-Your Daily Cookie-
© 06/25/08
By Dahni

Good day, here is your cookie for today. It’s really a cookie. OK, it’s a real cookie recipe.
Shortbread Cookies
2 cups all-purpose flour
1/4 teaspoon salt
1 cup (2 sticks) unsalted butter, room temperature
1/2 cup powdered (confectioners or icing) sugar
1 teaspoon pure vanilla extract
In a separate bowl whisk the flour with the salt. Set aside. In another bowl with your electric mixer (or with a hand mixer), cream the butter until smooth (about 1 minute). Add the sugar and beat until smooth (about 2 minutes). Beat in the vanilla extract. Gently stir in the flour mixture just until incorporated. Flatten the dough into a disk shape, wrap in plastic wrap, and chill the dough for at least an hour.
Preheat oven to 350 degrees F with the rack in the middle of the oven. Line two baking sheets with parchment paper.
On a lightly floured surface roll out the dough until the piece is about ¼ inch thick. Cut into round cookies or whatever shapes you desire using a lightly floured cookie cutter. Traditional is square with little holes with a fork or tooth pick as the picture above.
Place the cookies on the prepared baking sheet and place in the refrigerator for about 15 minutes. This will firm up the dough so the cookies will maintain their shape when baked. Bake for 8 – 10 minutes, or until cookies are lightly brown. Cool on rack.
Shortbread with keep in an airtight container for about a week or frozen for several months.
Makes about 20 shortbread cookies
A little Short History of Shortbread
Scottish shortbread evolved from medieval biscuit bread, which was a twice-baked, enriched bread roll dusted with sugar and spices and hardened into a Rusk (soft, sweetened biscuit). Eventually butter was substituted for yeast, and shortbread was born. Since butter was such an important ingredient, the word “shortbread” derived from shortening. Shortbread may have been made as early as the 12th Century, however its invention is often attributed to Mary, Queen of Scots in the 16th Century.
In the beginning shortbread was expensive and reserved as a luxury for special occasions like Christmas, Hogmanay (Scottish New Year’s Eve), and weddings. Through the years it developed into an everyday favorite and is now enjoyed all around the world. Traditional shortbread consisted of three main ingredients: flour, sugar and butter.
Shortbread is generally associated with and originated in Scotland, but due to its popularity it is also made in the remainder of the United Kingdom, and other countries like Denmark, the Republic of Ireland and Sweden. In the latter a popular recipe of it is called “Drömmar”, literally meaning “dreams” in English. The Scottish version is the best-known, and Walkers Shortbread Ltd is Scotland’s largest food exporter
Shortbread was chosen as the United Kingdom’s representative for Café Europe during the 2006 Austrian Presidency of the European Union.
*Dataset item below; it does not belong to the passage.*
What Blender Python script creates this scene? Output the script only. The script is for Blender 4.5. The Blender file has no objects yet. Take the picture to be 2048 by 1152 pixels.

Scottish chef John Quigley, of Glasgow’s Red Onion, describes shortbread as “the jewel in the crown” of Scottish baking
- In Shetland a decorated shortbread was traditionally broken over a bride’s head before she entered her new home.
- Shortbread was classified as a bread by bakers to avoid paying the tax placed on biscuits.
- The Scottish custom of eating shortbread on New Year’s Eve derives from an ancient pagan ritual of eating Yule Cakes
- January 6th of each year is National Shortbread Day.
Your cookie for this day, shortbread cookie recipe. Enjoy.